The first study was based on the collection of data from police, juvenile courts and other institutions where reports of missing people are registered. It covered the first half of 1998, and came up with a total of 102,297 missing people.

Klich explained that the estimated annual total for last year was obtained by doubling that figure.

The study found that over half of those who went missing were between the ages of 12 and 25.

Among the middle-class, the most common reason youngsters went missing was that they ran away from home due to family conflicts or on a search for adventure and freedom, in response to a rebellious urge, according to Klich.

Among the poor, most went missing in a context of crime, either as criminal offenders fleeing justice, or as the victims of unsolved murders. Other common causes were mental problems like memory loss, abduction of infants for illegal adoption, and child prostitution.

Rates vary widely in Brazil. In Tocantins, a state in full- fledged process of construction which thus attracts a large number if immigrants, 139.3 per 100,000 inhabitants go missing, compared to just 20.1 in Rio de Janeiro.

Most missing persons are male. But in two impoverished northeastern states, females account for a majority: 63.16 percent in Paraíba and 52.05 pecent in Sergipe.

The exceptions may be largely a consequence of child prostitution, said Klich, who cited the recent example of a 16- year-old girl who was sexually exploited for three years in Paraguay. With the help of a TV station, Klich was able to reunite her with her family in northern Brazil.

“Disappearance is a problem of the state and of human rights,” he said, lamenting that Brazilian laws failed to address the problem, that police acted only when there were signs of criminal activity, and that there was no information-sharing among the various entities that could collaborate in searches.

Nationwide there are only three police stations specialising in missing persons: in Belo Horizonte, Porto Alegre and Sao Paulo, all large state capitals.

In recommendations presented to the government, the NHRM suggested that specialised offices be set up in all of Brazil’s 27 states, where reports of missing persons could be registered in modern, centralised databases and information shared.
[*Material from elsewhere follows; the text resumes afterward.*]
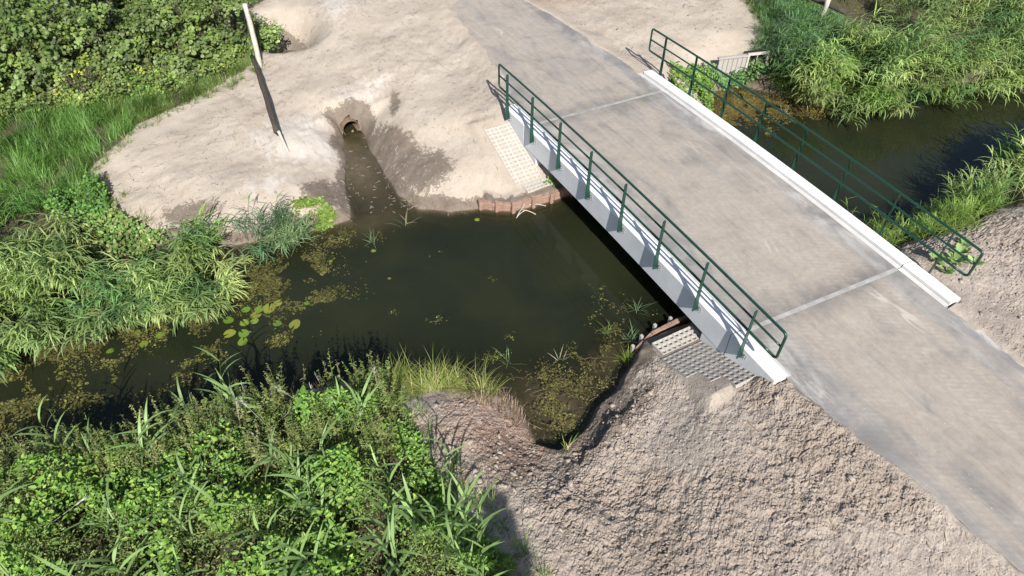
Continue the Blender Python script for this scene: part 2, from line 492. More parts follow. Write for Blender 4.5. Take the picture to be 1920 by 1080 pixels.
def mat_road(name, deck):
    t = NT(name); c = t.coord()
    long1 = t.noise(t.coord((1.6, .22, 1), (0, 0, .03)), 1.4, 5, .6, .8)
    long2 = t.noise(t.coord((4.5, .35, 1), (0, 0, -.02)), 2.3, 4, .6, .5)
    n1 = t.noise(c, 1.3, 5, .6, .5); n2 = t.noise(c, 9, 5, .65); n3 = t.noise(c, 60, 3, .6)
    conc = t.mix(t.ramp(n1, [(.3, 0), (.7, 1)]), (.165, .155, .145), (.285, .27, .255))
    dust = t.mix(t.ramp(n2, [(.3, 0), (.7, 1)]), (.30, .250, .198), (.385, .330, .270))
    f = t.math('ADD', t.math('MULTIPLY', long1, .75), t.math('MULTIPLY', n1, .35))
    # less dust along both edges
    sx = t.n('ShaderNodeSeparateXYZ'); tc = t.n('ShaderNodeTexCoord'); t.l(tc.outputs['Object'], sx.inputs[0])
    ex = t.math('ABSOLUTE', t.math('SUBTRACT', sx.outputs[0], 2.36))
    edge = t.ramp(t.math('DIVIDE', ex, 2.4), [(.45, 0), (.92, .26)])
    f = t.math('SUBTRACT', f, edge)
    dm = t.ramp(f, [(.36, 0), (.58, .74)])
    col = t.mix(dm, conc, dust)
    col = t.mix(t.ramp(long2, [(.40, .28), (.56, 0)]), col, t.mix(.5, col, (.15, .135, .12)))
    # dark scuffs and pale dry streaks
    n4 = t.noise(t.coord((1, .5, 1), (0, 0, .3)), .9, 5, .62, 1.2)
    col = t.mix(t.ramp(n4, [(.28, .45), (.42, 0)]), col, (.145, .132, .12))
    n5 = t.noise(t.coord((2.6, .5, 1), (0, 0, .2)), 1.1, 6, .65, 1.6)
    col = t.mix(t.ramp(n5, [(.64, 0), (.78, .4)]), col, (.44, .41, .37))
    # thin pale trails of washed sand
    ln = t.math('ABSOLUTE', t.math('SUBTRACT', t.noise(t.coord((1.3, .28, 1), (0, 0, .12)), 1.0, 3, .5, .4), .5))
    lm = t.math('MULTIPLY', t.ramp(ln, [(.004, 1), (.012, 0)]), t.ramp(t.noise(c, .42, 2), [(.56, 0), (.66, .6)]))
    col = t.mix(lm, col, (.46, .42, .365))
    # pale dry patches and grey washed bands along the sides
    n6 = t.noise(t.coord((1.1, .42, 1), (0, 0, .1)), 1.0, 6, .62, .9)
    em = t.ramp(t.math('DIVIDE', ex, 2.4), [(.5, 0), (.85, 1)])
    col = t.mix(t.math('MULTIPLY', em, t.ramp(n6, [(.50, 0), (.60, .75)])), col, (.46, .445, .42))
    col = t.mix(t.math('MULTIPLY', em, t.ramp(n6, [(.36, .65), (.45, 0)])), col, (.150, .143, .140))
    # tyre tread prints in the dust
    wv = t.n('ShaderNodeTexWave', wave_type='BANDS', bands_direction='Y', wave_profile='SIN')
    wv.inputs['Scale'].default_value = 3.1; wv.inputs['Distortion'].default_value = 1.6; wv.inputs['Detail'].default_value = 2
    wv.inputs['Detail Scale'].default_value = 2.0
    t.l(t.coord((1, 1, 1), (0, 0, .55)), wv.inputs['Vector'])
    tr = t.math('PINGPONG', t.math('ADD', sx.outputs[0], .15), 1.15)
    trm = t.math('MULTIPLY', t.ramp(t.math('DIVIDE', tr, 1.15), [(.35, 0), (.55, 1)]), t.ramp(long2, [(.42, 0), (.6, 1)]))
    tread = t.math('MULTIPLY', t.math('MULTIPLY', t.math('SUBTRACT', wv.outputs['Fac'], .5), trm), 1.0)
    col = t.mix(t.math('MULTIPLY', t.math('MAXIMUM', tread, 0.0), .32), col, (.20, .175, .15))
    yb = t.math('ADD', sx.outputs[1], t.math('MULTIPLY', sx.outputs[0], .0472))
    dj = t.math('MINIMUM', t.math('ABSOLUTE', t.math('SUBTRACT', yb, .42)), t.math('ABSOLUTE', t.math('SUBTRACT', yb, 8.20)))
    jm = t.math('MULTIPLY', t.ramp(dj, [(.04, 1), (.55, 0)]), t.ramp(t.noise(c, 2.4, 4, .6), [(.35, .15), (.62, .75)]))
    col = t.mix(jm, col, (.115, .108, .102))
    pv = t.vor(c, 9.0)
    spk = t.math('MULTIPLY', t.ramp(pv, [(.05, 1), (.09, 0)]), t.ramp(t.noise(c, 5.1, 1), [(.55, 0), (.6, 1)]))
    col = t.mix(spk, col, (.5, .47, .42))
    col = t.mix(t.ramp(n3, [(.3, .35), (.5, 0)]), col, t.mix(.5, col, (.1, .09, .08)))
    h = t.math('ADD', t.math('MULTIPLY', n2, .4), t.math('ADD', t.math('MULTIPLY', n3, .4), t.math('MULTIPLY', tread, .35)))
    return t.done(t.pbr(col, .9, .2, t.bump(h, .35, .012)))

def mat_concrete(name, a, b, dirt=.3, seed=0):
    t = NT(name); c = t.coord((1, 1, 1))
    n1 = t.noise(c, 1.7, 5, .6); n2 = t.noise(c, 16, 5, .65); n3 = t.noise(t.coord((1, 7, .9)), 2.6, 4, .6)
    col = t.mix(t.ramp(n1, [(.3, 0), (.7, 1)]), a, b)
    col = t.mix(t.ramp(n2, [(.28, dirt), (.45, 0)]), col, t.mix(.5, col, (.2, .18, .15)))
    col = t.mix(t.ramp(n3, [(.55, 0), (.8, dirt)]), col, t.mix(.5, col, (.25, .23, .2)))
    pits = t.ramp(t.vor(c, 26), [(.03, 1), (.07, 0)])
    col = t.mix(t.math('MULTIPLY', pits, .35), col, (.25, .24, .22))
    return t.done(t.pbr(col, .8, .3, t.bump(n2, .15, .006)))

def mat_paint():
    t = NT('green_paint'); c = t.coord()
    n = t.noise(c, 6, 4); n2 = t.noise(c, 90, 2)
    col = t.mix(n, (.005, .030, .019), (.009, .047, .030))
    col = t.mix(t.ramp(t.noise(c, 22, 4), [(.62, 0), (.75, .35)]), col, (.08, .10, .08))
    return t.done(t.pbr(col, t.ramp(n, [(.3, .28), (.7, .45)]), .5, t.bump(n2, .04, .003)))

def mat_simple(name, a, b, scale=8, rough=.8, spec=.3, stretch=(1, 1, 1), metal=0, bump=.3, bd=.01):
    t = NT(name); c = t.coord(stretch)
    n = t.noise(c, scale, 5, .65)
    col = t.mix(t.ramp(n, [(.3, 0), (.7, 1)]), a, b)
    return t.done(t.pbr(col, rough, spec, t.bump(n, bump, bd), metal))

def mat_leaf(name, trans=.35, rough=.5, spec=.35):
    t = NT(name)
    col = t.attr('Col', 'Color')
    b = t.pbr(col, rough, spec)
    tr = t.n('ShaderNodeBsdfTranslucent')
    t.l(t.mix(1.0, col, (1.25, 1.35, .55), 'MULTIPLY'), tr.inputs[0])
    m = t.n('ShaderNodeMixShader'); m.inputs[0].default_value = trans
    t.l(b, m.inputs[1]); t.l(tr.outputs[0], m.inputs[2])
    return t.done(m.outputs[0])

def mat_water():
    t = NT('ditch_water'); c = t.coord()
    nb = t.bump(t.math('ADD', t.noise(c, 2.2, 3, .5), t.math('MULTIPLY', t.noise(c, 11, 2), .25)), .08, .03)
    fr = t.n('ShaderNodeFresnel'); fr.inputs['IOR'].default_value = 1.33; t.l(nb, fr.inputs['Normal'])
    gl = t.n('ShaderNodeBsdfGlossy'); gl.inputs['Roughness'].default_value = .03; t.l(nb, gl.inputs['Normal'])
    dp = t.attr('depth')
    tint = t.mix(t.math('SUBTRACT', 1.0, t.math('POWER', .10, dp)), (.90, .88, .80), (.30, .27, .12))
    tp = t.n('ShaderNodeBsdfTransparent'); t.l(tint, tp.inputs[0])
    # suspended silt: the deeper the water the more of it the light meets
    n = t.noise(c, .45, 4, .6, .5)
    murk = t.mix(t.ramp(n, [(.3, 0), (.7, 1)]), (.0120, .0155, .0085), (.021, .0235, .0105))
    df = t.n('ShaderNodeBsdfDiffuse'); t.l(murk, df.inputs[0])
    ms = t.n('ShaderNodeMixShader'); t.l(t.math('SUBTRACT', 1.0, t.math('POWER', .035, dp)), ms.inputs[0])
    t.l(tp.outputs[0], ms.inputs[1]); t.l(df.outputs[0], ms.inputs[2])
    ge = t.n('ShaderNodeNewGeometry')        # light leaving upwards meets the same small reflection
    ff = t.mix(ge.outputs['Backfacing'], fr.outputs[0], (.04, .04, .04))
    m = t.n('ShaderNodeMixShader'); t.l(ff, m.inputs[0]); t.l(ms.outputs[0], m.inputs[1]); t.l(gl.outputs[0], m.inputs[2])
    return t.done(m.outputs[0])

M = dict(
    ground=mat_ground(), road=mat_road('approach_concrete', False), deck=mat_road('deck_concrete', True),
    curb=mat_concrete('pale_curb_concrete', (.58, .57, .545), (.72, .715, .69), .22),
    fascia=mat_concrete('grey_beam_concrete', (.54, .55, .555), (.64, .65, .655), .16),
    lip=mat_concrete('curb_lip_concrete', (.40, .385, .36), (.52, .50, .47), .3),
    joint=mat_simple('joint_sealant', (.215, .205, .19), (.36, .345, .325), 4),
    abut=mat_concrete('abutment_concrete', (.50, .50, .495), (.60, .60, .59), .18),
    paver=mat_concrete('paver_concrete', (.37, .338, .295), (.47, .44, .395), .3),
    paver_dirty=mat_concrete('soiled_paver_concrete', (.25, .232, .208), (.36, .338, .31), .4),
    paint=mat_paint(),
    steel=mat_simple('galvanised_steel', (.35, .35, .35), (.55, .55, .55), 30, .45, .5, metal=.6),
    plank=mat_simple('red_hardwood', (.17, .098, .070), (.33, .225, .170), 7, .85, .2, (1, 1, 6)),
    oldwood=mat_simple('weathered_wood', (.30, .265, .22), (.52, .48, .42), 10, .9, .2, (6, 6, .8)),
    darkwood=mat_simple('dark_wet_wood', (.030, .024, .019), (.085, .068, .054), 9, .85, .2, (5, 1, 5)),
    greywood=mat_simple('grey_plank', (.22, .20, .175), (.42, .39, .35), 9, .9, .2, (6, 1, 6)),
    pipe=mat_simple('pipe_plastic', (.08, .055, .035), (.15, .10, .065), 12, .6, .3),
    opening_shade=mat_simple('painted_opening_shade', (.01, .01, .01), (.02, .02, .018), 8),
    leaf=mat_leaf('broad_leaf', .32, .48, .35), reed=mat_leaf('reed_leaf', .32, .48, .38), dry=mat_leaf('dry_plant', .25, .8, .1),
    pad=mat_leaf('lily_pad_leaf', .10, .35, .45), algae=mat_leaf('algae', .1, .7, .2),
    bark=mat_simple('bark', (.06, .048, .036), (.13, .105, .08), 14, .9, .2, (3, 3, .6)),
    clod=mat_simple('soil_clod', (.24, .198, .16), (.36, .305, .255), 14, .95, .15),
    water=mat_water())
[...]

The network also recommended that police receive special training to deal with the problem of missing persons, and that the media be involved in searches.

Local initiatives are attempting to fill the gap until a national system is set up. In Rio de Janeiro, the Foundation for Childhood and Adolescence, with the support from the state government, implemented the “SOS Missing Children” project three years ago.

The results have been encouraging. Of 1,007 cases, 671 – or two- thirds – have been solved, said Zildenia Gomes, head of the programme.

The project’s success, she said, could largely be chalked up to the use of a computer system entailing a register containing photos and detailed information, as well as to cooperation by the media.

“Soon we’ll be able to ‘update’ the photos of the missing person” to have an idea of how they would look at their current age, thanks to computer techniques widely used in industrialised nations, she added.

The project, however, only takes on cases of people who go missing before their 19th birthday, with a cut-off age of 21 for the disabled.

Street posters with photos of missing persons, special phone lines to receive denunciations and information, and speakers who visit schools and local communities are other methods used by SOS Missing Children.

The phenomenon shot into the public spotlight a few years ago when a hugely popular soap opera addressed the issue, and even aired photos of missing persons, which helped many to be found. But the initiative was not continued after the TV show ended.